Exercise details: Exclude the pictures, then repeat the remaining data exactly.

::::::::

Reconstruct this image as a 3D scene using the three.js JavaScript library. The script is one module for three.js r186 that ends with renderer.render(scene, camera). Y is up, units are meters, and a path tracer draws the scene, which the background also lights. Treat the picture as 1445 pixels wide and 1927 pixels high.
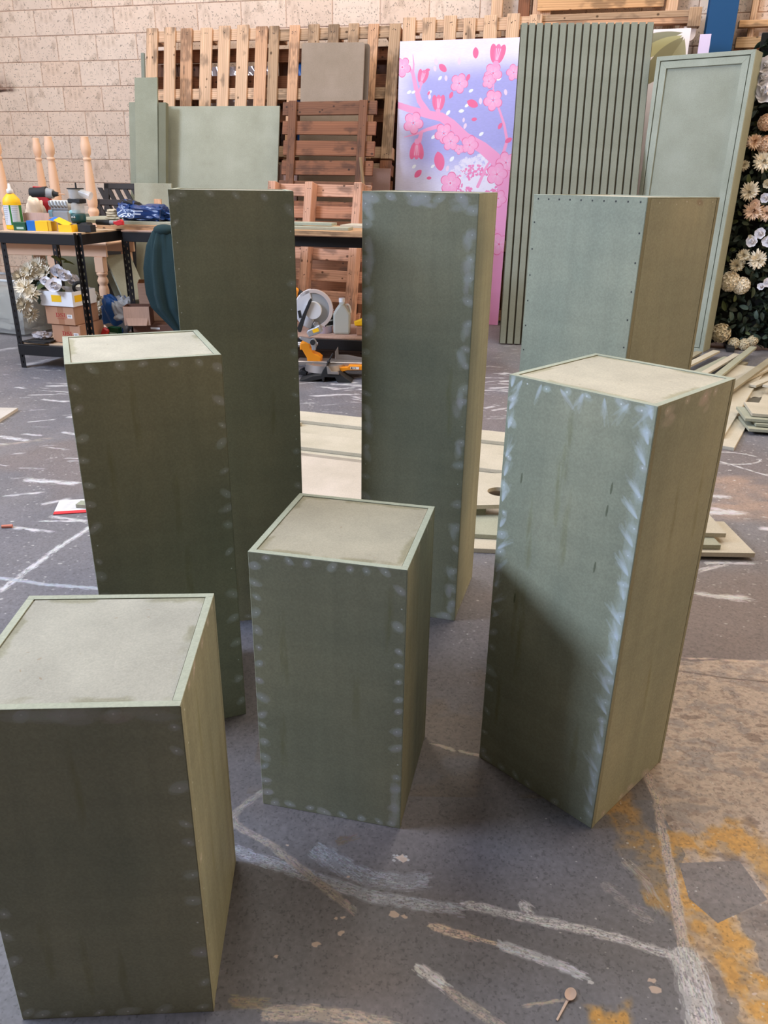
import * as THREE from 'three';
import { mergeGeometries } from 'three/addons/utils/BufferGeometryUtils.js';
import { RectAreaLightUniformsLib } from 'three/addons/lights/RectAreaLightUniformsLib.js';

// ---------------------------------------------------------------- camera, sky, large lights, exposure
const scene = new THREE.Scene();
scene.background = new THREE.Color(0.75, 0.82, 0.95);
const camera = new THREE.PerspectiveCamera(67.06, 1445 / 1927, 0.05, 60);
camera.position.set(0, 1.274, 0);
camera.rotation.set(-0.40446, 0, 0.015888);
const renderer = new THREE.WebGLRenderer({ antialias: true });
renderer.toneMapping = THREE.LinearToneMapping;
renderer.toneMappingExposure = 0.92;
renderer.shadowMap.enabled = true;
RectAreaLightUniformsLib.init();
const ROOM = { x0: -7.0, x1: 7.5, z1: 6.5, top: 6.2 };
function areaLight(color, power, w, h, pos, aim) {
  const l = new THREE.RectAreaLight(color, power, w, h);
  l.position.set(...pos); l.lookAt(...aim); scene.add(l); return l;
}
// daylight through the high window strip in the left wall, and four translucent roof strips over the back of the workshop
const HIGH = { y0: 3.5, y1: 5.5, z0: -3.0, z1: 0.4 };
areaLight(0xd2e2ff, 43.0, HIGH.z1 - HIGH.z0, HIGH.y1 - HIGH.y0, [ROOM.x0 + 0.06, (HIGH.y0 + HIGH.y1) / 2, (HIGH.z0 + HIGH.z1) / 2], [8, (HIGH.y0 + HIGH.y1) / 2, (HIGH.z0 + HIGH.z1) / 2]);
const ROOFLIGHTS = [-4.2, -1.4, 1.4, 4.2], ROOF = { w: 1.1, z0: -7.2, z1: -2.6 };
for (const x of ROOFLIGHTS) areaLight(0xfcf6f0, 7.9, ROOF.w, ROOF.z1 - ROOF.z0, [x, ROOM.top - 0.07, (ROOF.z0 + ROOF.z1) / 2], [x, 0, (ROOF.z0 + ROOF.z1) / 2 + 0.0001]);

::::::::

Exercise result:
Reconstruct this image as a 3D scene using the three.js JavaScript library. The script is one module for three.js r186 that ends with renderer.render(scene, camera). Y is up, units are meters, and a path tracer draws the scene, which the background also lights. Treat the picture as 1445 pixels wide and 1927 pixels high.
import * as THREE from 'three';
import { mergeGeometries } from 'three/addons/utils/BufferGeometryUtils.js';
import { RectAreaLightUniformsLib } from 'three/addons/lights/RectAreaLightUniformsLib.js';

// ---------------------------------------------------------------- camera, sky, large lights, exposure
const scene = new THREE.Scene();
scene.background = new THREE.Color(0.75, 0.82, 0.95);
const camera = new THREE.PerspectiveCamera(67.06, 1445 / 1927, 0.05, 60);
camera.position.set(0, 1.274, 0);
camera.rotation.set(-0.40446, 0, 0.015888);
const renderer = new THREE.WebGLRenderer({ antialias: true });
renderer.toneMapping = THREE.LinearToneMapping;
renderer.toneMappingExposure = 0.92;
renderer.shadowMap.enabled = true;
RectAreaLightUniformsLib.init();
const ROOM = { x0: -7.0, x1: 7.5, z1: 6.5, top: 6.2 };
function areaLight(color, power, w, h, pos, aim) {
  const l = new THREE.RectAreaLight(color, power, w, h);
  l.position.set(...pos); l.lookAt(...aim); scene.add(l); return l;
}
// daylight through the high window strip in the left wall, and four translucent roof strips over the back of the workshop
const HIGH = { y0: 3.5, y1: 5.5, z0: -3.0, z1: 0.4 };
areaLight(0xd2e2ff, 43.0, HIGH.z1 - HIGH.z0, HIGH.y1 - HIGH.y0, [ROOM.x0 + 0.06, (HIGH.y0 + HIGH.y1) / 2, (HIGH.z0 + HIGH.z1) / 2], [8, (HIGH.y0 + HIGH.y1) / 2, (HIGH.z0 + HIGH.z1) / 2]);
const ROOFLIGHTS = [-4.2, -1.4, 1.4, 4.2], ROOF = { w: 1.1, z0: -7.2, z1: -2.6 };
for (const x of ROOFLIGHTS) areaLight(0xfcf6f0, 7.9, ROOF.w, ROOF.z1 - ROOF.z0, [x, ROOM.top - 0.07, (ROOF.z0 + ROOF.z1) / 2], [x, 0, (ROOF.z0 + ROOF.z1) / 2 + 0.0001]);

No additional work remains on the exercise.